Les différentes expériences des participants ont ainsi montré que cela leur coûtait finalement moins cher d’acheter chez des commerçants locaux.

Comme chaque année, le défi comprend des groupes facebook régionaux sur lesquels les membres peuvent s’entraider, solliciter et partager des conseils et astuces, recettes et bonnes adresses de sa région afin d’encourager les producteurs locaux, les commerces indépendants et susciter une réflexion sur notre mode de consommation.

« Cette année, plus que les autres, « Février sans supermarché » est avant tout un défi solidaire ! Nous ne recevons aucun financement et notre travail est bénévole. D’ailleurs nous en profitons pour remercier tou-te-s les volontaires qui animent les groupes dans la joie et la bonne humeur ! » sourit Leïla Rölli, fondatrice d’En Vert et Contre Tout

Le défi est d’ailleurs toujours à la recherche de bénévoles motivé-e-s pour les aider à gérer les groupes et étendre les zones géographiques concernées. Petit à petit, les différents groupes recensent de véritables cartographies des initiatives locales pour se passer de supermarchés.

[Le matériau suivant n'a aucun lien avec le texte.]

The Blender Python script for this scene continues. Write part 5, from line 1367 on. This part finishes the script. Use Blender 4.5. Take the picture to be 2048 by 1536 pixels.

Cette année, comme lors du premier confinement, le défi février sans supermarché peut tout simplement être l’occasion de se préparer à créer un potager (partagé ou non) pour (re)découvrir les joies et la satisfaction d’être capable de faire pousser sa propre nourriture.

En 2020, certaines initiatives ont d’ailleurs vu le jour pour soutenir les personnes plongées dans la précarité alimentaire comme ce potager collectif étudiant à Rennes, la création de jardins solidaires par les paysans et de nombreux dons directs de nourriture.

Finalement, le défi février sans supermarché est l’occasion de découvrir les producteurs de son territoire, tout en créant du lien. Cette année, peut-être plus que les autres, il est essentiel de soutenir les commerces indépendants et locaux, et encourager des pratiques agroécologiques au service d’un circuit court.